Shibboleths and the Defeasibility of Human Reason (Disagreement of Means)
No matter how many times a certain class of philosopher who seeks to obtain certainty from language that cannot be had wrings from deductive methods conclusions, the fact is that human reason is defeasible. I personally see this as a form of sophistry, and an entire analytic school rebelled against the abuses of technicalities in the form of advocating ordinary language use. In their (and my) eyes, cooking up even more sophisticated uses of natural and artificial language often is tantamount to trying to obfuscate the common-sense intuitions of thinkers. There is nothing inherently wrong with adopting conventions of language that clarify, but if your language is so opaque that the intuitions that it recognizes aren't clear, then the language-game you are playing might be a fancy game of who-knows-the-shibboleth. The real challenge is that theories are very complicated linguistic constructs, at the bottom of language there is an inescapable normativity. There are some schools of linguistic thought that are looking to reduce the ambiguity, for instance, those who advocate a natural semantic metalanguage or present semantic theories that are broader than truth-conditions. And that's just the interpretation (semantics) and representation (syntax). What of the differences and uses of methods of inference such as deduction, induction, and abduction (and inference to best explanation if you don't treat the two synonymously). These philosophical disagreements might be considered tactical disagreements because they are differences in the mechanisms of language.
Philosophers Will Be Philosophers (Disagreement of Ends)
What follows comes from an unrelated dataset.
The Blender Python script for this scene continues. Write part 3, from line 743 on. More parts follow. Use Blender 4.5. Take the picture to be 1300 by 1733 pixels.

Lastly, we come to your C4, where you note that not all philosophers conduct themselves to the same ends. What exactly philosophy is has been a matter of contention among some philosophers. Some philosophers are absolutists of sorts who reject the validity of any school of thinking but their own. Other philosophers (myself included) believe that various schools of philosophy are in essence nothing more than different technology-practices with differing metaphysical presuppositions. The logical positivists tried (and failed by their own admission) to use logic and science to eliminate metaphysics altogether! Philosophical disagreements of this sort might be called strategic differences since the plan on how to get to the goal is substantially different.
Metaphilosophical Disagreement (Disagreement of Disagreement)
Lastly, leave it to philosophers to disagree about disagreement. The Stanford Encyclopedia of Philosophy has an article Disagreement. From it, you can see that one can elevate disagreement from ordinary language analysis to a game-theoretic examination of values and incentives using ontological primitives of epistemology. So, you missed a C5, which is a special case of philosophical disagreement: "meta-disagreement"!.